Since then, the Tallahassee rockers have sold more than 10 million albums and have been credited with bringing guitar rock back to the upper reaches of the pop charts.

So it was large and personal feeling the band received upon taking the stage at the Bradley Center Thursday night; more than 16,000 filled the arena to see the band, which has again topped the charts with its latest album, "Weathered."

The concert began on a fittingly bombastic note, with Greco-Roman columns looming over a darkened stage, the sound of thunder echoing through the arena and strobe-light streaks suggesting lightning.

Shortly after came a series of explosions, followed by flares of more than 20 feet from flash pots lined along the back of the stage - the cue for the band to break into the punk-metal "Bullets," from the new album.

It followed with another from the new album, "Freedom Fighter," a straight-ahead rocker that had Stapp booming out declarative proverbs for lyrics.

Creed then performed the title track to its '97 debut, "My Own Prison." It serves to typify much of Creed's music: thunderous drums and bass to underscore the heavy guitar pyrotechnics of Mark Tremonti, a 21st-century guitar hero even though he rarely plays more than one or two short solos during a show. All the while, Stapp hollers away with a he-man drone that evokes earlier frontmen, from Eddie Vedder to Jim Morrison (whom Stapp resembles to a degree).

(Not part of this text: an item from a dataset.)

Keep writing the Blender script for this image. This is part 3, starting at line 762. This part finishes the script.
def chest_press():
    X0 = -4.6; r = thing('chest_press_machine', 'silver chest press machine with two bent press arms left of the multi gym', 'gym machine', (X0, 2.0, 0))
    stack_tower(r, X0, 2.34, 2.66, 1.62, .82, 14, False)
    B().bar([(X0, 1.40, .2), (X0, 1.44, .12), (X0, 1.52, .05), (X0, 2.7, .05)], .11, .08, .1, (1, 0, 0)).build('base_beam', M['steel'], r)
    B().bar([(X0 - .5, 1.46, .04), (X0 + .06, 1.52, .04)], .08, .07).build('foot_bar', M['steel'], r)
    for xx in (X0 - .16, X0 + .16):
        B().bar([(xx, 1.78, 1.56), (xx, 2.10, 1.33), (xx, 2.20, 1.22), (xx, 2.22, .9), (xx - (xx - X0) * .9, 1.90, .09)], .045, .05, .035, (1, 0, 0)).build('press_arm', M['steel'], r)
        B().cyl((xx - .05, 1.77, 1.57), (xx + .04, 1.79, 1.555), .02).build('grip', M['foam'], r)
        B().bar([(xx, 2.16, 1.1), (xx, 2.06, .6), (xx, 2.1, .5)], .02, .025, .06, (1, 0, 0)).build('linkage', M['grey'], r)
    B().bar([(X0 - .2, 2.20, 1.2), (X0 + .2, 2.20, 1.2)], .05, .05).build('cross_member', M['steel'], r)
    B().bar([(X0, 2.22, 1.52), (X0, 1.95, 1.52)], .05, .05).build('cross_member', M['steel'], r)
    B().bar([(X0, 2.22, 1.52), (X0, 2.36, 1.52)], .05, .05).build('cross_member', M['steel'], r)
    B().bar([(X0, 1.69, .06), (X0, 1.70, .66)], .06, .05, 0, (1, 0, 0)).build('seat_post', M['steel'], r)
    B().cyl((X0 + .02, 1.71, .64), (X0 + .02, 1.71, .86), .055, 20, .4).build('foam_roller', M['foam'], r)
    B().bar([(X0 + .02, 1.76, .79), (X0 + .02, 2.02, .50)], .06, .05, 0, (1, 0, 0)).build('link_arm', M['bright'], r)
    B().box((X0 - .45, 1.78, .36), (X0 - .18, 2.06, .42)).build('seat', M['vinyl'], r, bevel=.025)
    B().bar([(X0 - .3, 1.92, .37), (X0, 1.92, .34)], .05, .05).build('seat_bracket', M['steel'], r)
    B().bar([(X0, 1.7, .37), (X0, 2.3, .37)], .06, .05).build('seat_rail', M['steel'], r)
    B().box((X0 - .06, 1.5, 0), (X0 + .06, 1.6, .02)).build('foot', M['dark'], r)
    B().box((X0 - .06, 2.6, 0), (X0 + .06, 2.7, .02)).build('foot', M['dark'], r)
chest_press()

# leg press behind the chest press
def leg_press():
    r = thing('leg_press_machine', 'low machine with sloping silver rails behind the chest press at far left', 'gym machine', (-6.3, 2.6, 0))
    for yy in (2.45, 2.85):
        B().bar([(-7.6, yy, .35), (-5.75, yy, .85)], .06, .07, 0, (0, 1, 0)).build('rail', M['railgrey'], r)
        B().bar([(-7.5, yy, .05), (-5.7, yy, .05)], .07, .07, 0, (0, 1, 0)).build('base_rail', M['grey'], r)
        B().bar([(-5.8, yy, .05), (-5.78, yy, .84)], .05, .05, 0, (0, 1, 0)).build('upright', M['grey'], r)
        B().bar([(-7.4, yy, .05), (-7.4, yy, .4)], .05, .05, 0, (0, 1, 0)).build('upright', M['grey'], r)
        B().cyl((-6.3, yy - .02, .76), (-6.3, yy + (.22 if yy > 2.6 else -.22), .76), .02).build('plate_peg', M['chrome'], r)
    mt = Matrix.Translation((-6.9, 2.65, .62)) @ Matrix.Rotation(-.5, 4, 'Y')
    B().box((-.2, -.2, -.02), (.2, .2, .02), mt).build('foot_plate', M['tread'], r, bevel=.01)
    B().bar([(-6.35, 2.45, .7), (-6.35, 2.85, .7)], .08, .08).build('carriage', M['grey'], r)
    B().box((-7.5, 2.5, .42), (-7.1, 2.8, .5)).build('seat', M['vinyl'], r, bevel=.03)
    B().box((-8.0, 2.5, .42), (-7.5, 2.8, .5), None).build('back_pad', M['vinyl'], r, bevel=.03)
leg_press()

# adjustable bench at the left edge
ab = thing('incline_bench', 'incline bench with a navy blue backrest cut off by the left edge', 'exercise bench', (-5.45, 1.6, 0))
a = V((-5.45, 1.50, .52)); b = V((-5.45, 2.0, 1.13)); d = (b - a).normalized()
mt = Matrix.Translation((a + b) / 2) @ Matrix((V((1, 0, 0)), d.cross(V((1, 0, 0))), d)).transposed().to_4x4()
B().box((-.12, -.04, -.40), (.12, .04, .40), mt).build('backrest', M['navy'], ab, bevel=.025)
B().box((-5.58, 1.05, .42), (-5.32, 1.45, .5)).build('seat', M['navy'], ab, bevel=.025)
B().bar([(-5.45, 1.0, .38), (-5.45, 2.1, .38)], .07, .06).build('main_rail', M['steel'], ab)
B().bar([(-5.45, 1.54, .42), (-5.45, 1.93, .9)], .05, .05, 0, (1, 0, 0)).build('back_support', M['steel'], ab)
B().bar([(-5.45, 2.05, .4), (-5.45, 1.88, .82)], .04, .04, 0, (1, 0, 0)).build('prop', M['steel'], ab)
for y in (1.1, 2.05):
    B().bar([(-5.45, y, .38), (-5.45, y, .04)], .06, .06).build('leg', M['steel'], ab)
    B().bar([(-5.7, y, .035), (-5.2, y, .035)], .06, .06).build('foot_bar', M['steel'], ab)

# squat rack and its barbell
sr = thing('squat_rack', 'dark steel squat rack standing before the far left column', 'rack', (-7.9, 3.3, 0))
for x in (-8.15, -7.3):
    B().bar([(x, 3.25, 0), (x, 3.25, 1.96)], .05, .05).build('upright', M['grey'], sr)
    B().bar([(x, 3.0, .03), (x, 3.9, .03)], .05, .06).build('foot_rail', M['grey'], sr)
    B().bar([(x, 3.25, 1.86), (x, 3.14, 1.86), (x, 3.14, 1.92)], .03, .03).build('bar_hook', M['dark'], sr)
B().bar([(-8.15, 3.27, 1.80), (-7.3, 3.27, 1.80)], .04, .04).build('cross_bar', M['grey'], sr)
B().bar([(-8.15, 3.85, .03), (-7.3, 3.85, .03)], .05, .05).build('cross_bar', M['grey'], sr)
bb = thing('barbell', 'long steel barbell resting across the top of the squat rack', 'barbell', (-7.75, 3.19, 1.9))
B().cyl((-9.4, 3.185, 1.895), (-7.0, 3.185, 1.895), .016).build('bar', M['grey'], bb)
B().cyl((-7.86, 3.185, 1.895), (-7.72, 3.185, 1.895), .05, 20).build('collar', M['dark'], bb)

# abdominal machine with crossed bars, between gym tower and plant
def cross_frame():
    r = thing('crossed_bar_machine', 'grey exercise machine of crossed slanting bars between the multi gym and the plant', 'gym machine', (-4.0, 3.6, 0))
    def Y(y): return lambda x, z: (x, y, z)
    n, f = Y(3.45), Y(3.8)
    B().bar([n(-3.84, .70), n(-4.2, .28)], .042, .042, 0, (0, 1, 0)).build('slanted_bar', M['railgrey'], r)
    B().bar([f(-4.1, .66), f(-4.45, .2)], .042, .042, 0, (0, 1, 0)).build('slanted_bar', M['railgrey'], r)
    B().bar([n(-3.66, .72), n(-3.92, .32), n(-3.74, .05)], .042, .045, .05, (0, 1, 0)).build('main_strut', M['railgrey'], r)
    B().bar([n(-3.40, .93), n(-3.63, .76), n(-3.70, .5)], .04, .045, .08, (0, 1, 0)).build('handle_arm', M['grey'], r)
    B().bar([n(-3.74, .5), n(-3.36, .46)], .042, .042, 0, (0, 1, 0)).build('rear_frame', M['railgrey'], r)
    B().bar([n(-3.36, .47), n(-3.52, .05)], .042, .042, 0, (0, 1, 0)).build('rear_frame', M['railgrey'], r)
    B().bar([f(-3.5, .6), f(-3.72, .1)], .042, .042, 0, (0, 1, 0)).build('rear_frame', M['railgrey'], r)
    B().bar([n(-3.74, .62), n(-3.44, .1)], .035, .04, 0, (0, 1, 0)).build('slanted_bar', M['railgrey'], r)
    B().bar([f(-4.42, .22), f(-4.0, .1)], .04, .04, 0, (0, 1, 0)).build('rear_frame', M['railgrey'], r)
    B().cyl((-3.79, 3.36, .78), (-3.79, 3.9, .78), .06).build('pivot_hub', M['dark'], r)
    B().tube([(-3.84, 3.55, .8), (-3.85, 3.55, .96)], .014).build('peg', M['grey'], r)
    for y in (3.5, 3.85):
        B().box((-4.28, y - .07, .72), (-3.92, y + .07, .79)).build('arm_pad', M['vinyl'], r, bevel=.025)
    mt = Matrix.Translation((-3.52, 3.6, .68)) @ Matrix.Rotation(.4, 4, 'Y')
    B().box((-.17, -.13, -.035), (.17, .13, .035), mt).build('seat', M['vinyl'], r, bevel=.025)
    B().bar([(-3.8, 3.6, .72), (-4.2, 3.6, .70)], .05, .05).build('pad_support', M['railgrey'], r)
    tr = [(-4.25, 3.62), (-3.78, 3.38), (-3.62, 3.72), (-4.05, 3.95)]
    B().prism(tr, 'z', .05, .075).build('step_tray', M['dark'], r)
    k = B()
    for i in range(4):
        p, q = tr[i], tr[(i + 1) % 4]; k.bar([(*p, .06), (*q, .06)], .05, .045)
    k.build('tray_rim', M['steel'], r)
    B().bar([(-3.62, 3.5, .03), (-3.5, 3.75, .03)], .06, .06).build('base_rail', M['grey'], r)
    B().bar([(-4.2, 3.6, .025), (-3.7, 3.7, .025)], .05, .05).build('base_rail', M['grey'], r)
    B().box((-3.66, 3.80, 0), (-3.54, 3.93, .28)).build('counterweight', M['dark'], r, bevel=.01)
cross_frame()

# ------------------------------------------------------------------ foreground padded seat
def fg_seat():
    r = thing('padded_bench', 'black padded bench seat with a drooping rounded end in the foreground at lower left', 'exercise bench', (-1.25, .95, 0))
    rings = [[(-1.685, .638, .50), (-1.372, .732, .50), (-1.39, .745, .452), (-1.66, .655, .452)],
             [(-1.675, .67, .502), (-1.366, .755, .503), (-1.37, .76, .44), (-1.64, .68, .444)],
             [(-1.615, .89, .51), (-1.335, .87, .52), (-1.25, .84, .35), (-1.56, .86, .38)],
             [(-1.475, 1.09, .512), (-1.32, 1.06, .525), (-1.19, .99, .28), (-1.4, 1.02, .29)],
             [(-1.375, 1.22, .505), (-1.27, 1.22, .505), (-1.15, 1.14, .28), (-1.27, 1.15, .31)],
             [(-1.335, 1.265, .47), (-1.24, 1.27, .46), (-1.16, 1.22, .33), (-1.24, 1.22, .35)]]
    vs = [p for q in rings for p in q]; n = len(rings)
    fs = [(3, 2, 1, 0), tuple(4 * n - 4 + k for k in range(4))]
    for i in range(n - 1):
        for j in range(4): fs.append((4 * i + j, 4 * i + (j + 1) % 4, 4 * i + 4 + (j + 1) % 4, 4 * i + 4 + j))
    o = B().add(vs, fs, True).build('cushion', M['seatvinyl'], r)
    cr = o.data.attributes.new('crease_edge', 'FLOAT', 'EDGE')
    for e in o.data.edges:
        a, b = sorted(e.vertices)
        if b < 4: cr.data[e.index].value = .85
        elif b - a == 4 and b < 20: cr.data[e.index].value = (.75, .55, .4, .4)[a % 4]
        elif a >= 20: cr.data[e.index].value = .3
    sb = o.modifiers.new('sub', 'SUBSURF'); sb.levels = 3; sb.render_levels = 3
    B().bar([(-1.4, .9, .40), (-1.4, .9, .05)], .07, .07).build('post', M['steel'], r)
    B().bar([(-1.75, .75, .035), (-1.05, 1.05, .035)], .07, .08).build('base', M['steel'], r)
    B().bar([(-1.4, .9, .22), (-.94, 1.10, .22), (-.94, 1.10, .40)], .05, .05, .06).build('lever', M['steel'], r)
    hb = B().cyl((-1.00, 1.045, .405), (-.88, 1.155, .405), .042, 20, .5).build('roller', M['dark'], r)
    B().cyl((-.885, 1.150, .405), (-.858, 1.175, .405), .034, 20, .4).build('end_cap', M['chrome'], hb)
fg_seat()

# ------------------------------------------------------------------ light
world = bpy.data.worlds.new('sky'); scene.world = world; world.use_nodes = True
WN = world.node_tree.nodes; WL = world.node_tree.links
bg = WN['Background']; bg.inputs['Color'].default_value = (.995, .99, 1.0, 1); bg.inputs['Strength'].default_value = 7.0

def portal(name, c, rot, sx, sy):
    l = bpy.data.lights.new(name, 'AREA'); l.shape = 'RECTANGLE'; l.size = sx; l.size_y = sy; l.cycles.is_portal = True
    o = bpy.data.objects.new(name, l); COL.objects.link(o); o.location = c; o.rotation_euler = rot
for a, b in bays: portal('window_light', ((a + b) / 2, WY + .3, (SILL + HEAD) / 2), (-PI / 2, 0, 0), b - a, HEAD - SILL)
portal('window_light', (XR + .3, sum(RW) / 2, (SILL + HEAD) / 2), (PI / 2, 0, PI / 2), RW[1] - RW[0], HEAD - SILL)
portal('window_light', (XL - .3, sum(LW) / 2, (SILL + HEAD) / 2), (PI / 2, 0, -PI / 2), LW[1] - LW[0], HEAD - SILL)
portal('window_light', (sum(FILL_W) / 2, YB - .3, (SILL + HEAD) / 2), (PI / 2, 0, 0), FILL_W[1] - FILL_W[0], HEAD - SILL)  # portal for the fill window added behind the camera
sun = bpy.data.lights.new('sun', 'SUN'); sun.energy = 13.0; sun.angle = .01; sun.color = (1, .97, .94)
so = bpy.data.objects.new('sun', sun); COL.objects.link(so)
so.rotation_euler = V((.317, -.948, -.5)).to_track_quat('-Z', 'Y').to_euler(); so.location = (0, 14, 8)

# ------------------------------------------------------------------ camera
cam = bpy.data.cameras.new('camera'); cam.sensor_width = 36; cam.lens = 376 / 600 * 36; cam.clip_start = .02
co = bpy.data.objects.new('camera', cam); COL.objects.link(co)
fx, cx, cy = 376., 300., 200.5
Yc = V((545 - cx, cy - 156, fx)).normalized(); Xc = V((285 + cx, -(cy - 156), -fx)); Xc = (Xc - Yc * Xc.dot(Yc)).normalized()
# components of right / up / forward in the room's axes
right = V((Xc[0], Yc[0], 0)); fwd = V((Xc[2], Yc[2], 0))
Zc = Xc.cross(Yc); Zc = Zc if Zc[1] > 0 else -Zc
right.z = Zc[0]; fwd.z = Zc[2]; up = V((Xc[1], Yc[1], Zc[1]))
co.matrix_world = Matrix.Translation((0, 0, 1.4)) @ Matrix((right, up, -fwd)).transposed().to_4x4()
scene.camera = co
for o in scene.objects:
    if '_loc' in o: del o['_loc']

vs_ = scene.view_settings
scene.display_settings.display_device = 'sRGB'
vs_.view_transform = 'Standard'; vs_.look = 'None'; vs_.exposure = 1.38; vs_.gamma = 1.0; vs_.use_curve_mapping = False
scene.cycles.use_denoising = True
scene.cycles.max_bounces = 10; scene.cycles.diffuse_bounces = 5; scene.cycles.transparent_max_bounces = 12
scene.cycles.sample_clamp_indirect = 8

To the band's credit, its grunge and hard-rock stylings are focused within hummable pop songs of reasonable length. Stapp's preachy lyrics contain an understated Christian theme that keeps the angst and self-absorption from prevailing. The grungy anger and disenchantment in Creed is contained to the music.

A side storm brewing over Creed's success is the wrath of the music press. Critics seem to loathe the band to the absurd extent that the public loves it. The band announced that it wouldn't do interviews or in any other way help out the media during this tour.

A critic for the Cleveland Plain Dealer, in a humorous report, noted that he was disallowed by the band's publicist to buy a ticket to the show and was reduced to holding his ear to a paper cup pressed against the venue's outside wall, through which he could only make out "Eddie Vedder imitator Scott Stapp" and what sounded like a "few lightning bolts from heaven, sent to zap the non-believers of Creed's congregation."

Along those lines, Stapp's introduction to "Arms Wide Open," another of the group's monster hits, probably could have came without statements like "this song opened up a lot of doors for other '90s rock bands."

Better to be a humble rock prophet, and just turn the other cheek to naysayers.